===== PROVIDED MATERIAL
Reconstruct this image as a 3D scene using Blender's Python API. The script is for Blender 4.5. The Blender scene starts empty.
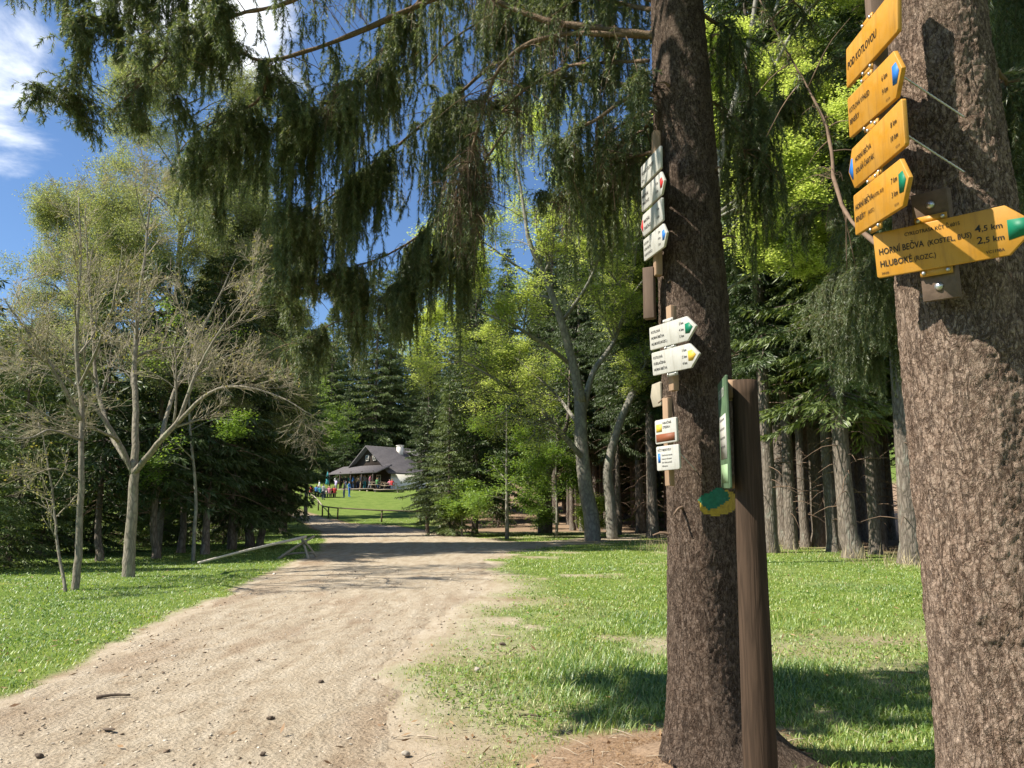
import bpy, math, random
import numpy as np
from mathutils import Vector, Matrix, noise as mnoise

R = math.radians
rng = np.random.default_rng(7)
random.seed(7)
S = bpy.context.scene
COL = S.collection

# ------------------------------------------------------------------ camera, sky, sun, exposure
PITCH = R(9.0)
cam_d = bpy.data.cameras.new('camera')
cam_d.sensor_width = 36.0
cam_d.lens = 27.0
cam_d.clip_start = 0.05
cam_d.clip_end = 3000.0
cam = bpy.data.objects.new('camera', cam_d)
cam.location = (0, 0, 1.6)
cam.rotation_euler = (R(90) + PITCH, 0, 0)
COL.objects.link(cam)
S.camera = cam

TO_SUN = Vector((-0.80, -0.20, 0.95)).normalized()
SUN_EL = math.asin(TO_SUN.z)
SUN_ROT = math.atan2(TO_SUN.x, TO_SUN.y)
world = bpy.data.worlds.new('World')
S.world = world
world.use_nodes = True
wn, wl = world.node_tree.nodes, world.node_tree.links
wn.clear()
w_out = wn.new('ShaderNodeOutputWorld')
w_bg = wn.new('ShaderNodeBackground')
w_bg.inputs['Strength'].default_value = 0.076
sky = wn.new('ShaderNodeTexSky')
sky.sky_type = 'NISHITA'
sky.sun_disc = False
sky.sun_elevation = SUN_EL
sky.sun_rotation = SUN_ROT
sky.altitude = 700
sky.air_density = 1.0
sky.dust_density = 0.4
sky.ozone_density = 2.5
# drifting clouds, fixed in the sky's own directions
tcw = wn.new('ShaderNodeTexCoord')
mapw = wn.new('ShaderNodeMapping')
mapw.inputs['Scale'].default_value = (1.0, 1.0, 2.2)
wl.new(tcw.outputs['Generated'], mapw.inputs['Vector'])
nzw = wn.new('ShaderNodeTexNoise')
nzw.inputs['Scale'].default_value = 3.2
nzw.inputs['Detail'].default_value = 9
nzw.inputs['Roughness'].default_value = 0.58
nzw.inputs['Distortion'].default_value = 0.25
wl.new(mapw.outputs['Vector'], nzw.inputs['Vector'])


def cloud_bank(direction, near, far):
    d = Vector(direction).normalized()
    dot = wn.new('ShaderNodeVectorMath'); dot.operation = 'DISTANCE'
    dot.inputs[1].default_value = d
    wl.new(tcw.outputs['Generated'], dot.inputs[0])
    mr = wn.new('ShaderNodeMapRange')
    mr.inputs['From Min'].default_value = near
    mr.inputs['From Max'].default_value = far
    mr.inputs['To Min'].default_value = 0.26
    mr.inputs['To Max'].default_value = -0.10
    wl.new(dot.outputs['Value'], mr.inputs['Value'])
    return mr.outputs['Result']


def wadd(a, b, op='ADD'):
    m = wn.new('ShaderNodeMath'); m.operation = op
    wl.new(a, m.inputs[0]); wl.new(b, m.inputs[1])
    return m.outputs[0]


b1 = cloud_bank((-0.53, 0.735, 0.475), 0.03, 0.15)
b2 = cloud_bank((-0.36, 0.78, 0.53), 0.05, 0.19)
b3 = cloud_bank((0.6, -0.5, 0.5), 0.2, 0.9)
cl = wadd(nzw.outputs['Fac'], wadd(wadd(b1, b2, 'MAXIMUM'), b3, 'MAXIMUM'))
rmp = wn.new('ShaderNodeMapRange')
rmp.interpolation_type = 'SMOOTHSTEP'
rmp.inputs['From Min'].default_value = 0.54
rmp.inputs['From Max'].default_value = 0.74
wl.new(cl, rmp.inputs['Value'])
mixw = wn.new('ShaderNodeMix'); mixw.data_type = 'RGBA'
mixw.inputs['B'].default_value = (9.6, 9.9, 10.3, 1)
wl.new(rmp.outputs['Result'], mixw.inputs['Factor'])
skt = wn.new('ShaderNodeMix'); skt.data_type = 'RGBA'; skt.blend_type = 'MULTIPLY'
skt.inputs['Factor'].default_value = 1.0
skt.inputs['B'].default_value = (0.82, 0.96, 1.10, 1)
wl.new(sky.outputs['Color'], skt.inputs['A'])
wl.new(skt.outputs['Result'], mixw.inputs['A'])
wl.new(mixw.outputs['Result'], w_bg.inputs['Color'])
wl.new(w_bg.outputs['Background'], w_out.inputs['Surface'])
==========
> DIRECTIONS
Go from the first line of the data above to the line containing "S.camera = cam" and retype exactly those lines, both included, but none of the pictures.

> WRITTEN RESPONSE
Reconstruct this image as a 3D scene using Blender's Python API. The script is for Blender 4.5. The Blender scene starts empty.
import bpy, math, random
import numpy as np
from mathutils import Vector, Matrix, noise as mnoise

R = math.radians
rng = np.random.default_rng(7)
random.seed(7)
S = bpy.context.scene
COL = S.collection

# ------------------------------------------------------------------ camera, sky, sun, exposure
PITCH = R(9.0)
cam_d = bpy.data.cameras.new('camera')
cam_d.sensor_width = 36.0
cam_d.lens = 27.0
cam_d.clip_start = 0.05
cam_d.clip_end = 3000.0
cam = bpy.data.objects.new('camera', cam_d)
cam.location = (0, 0, 1.6)
cam.rotation_euler = (R(90) + PITCH, 0, 0)
COL.objects.link(cam)
S.camera = cam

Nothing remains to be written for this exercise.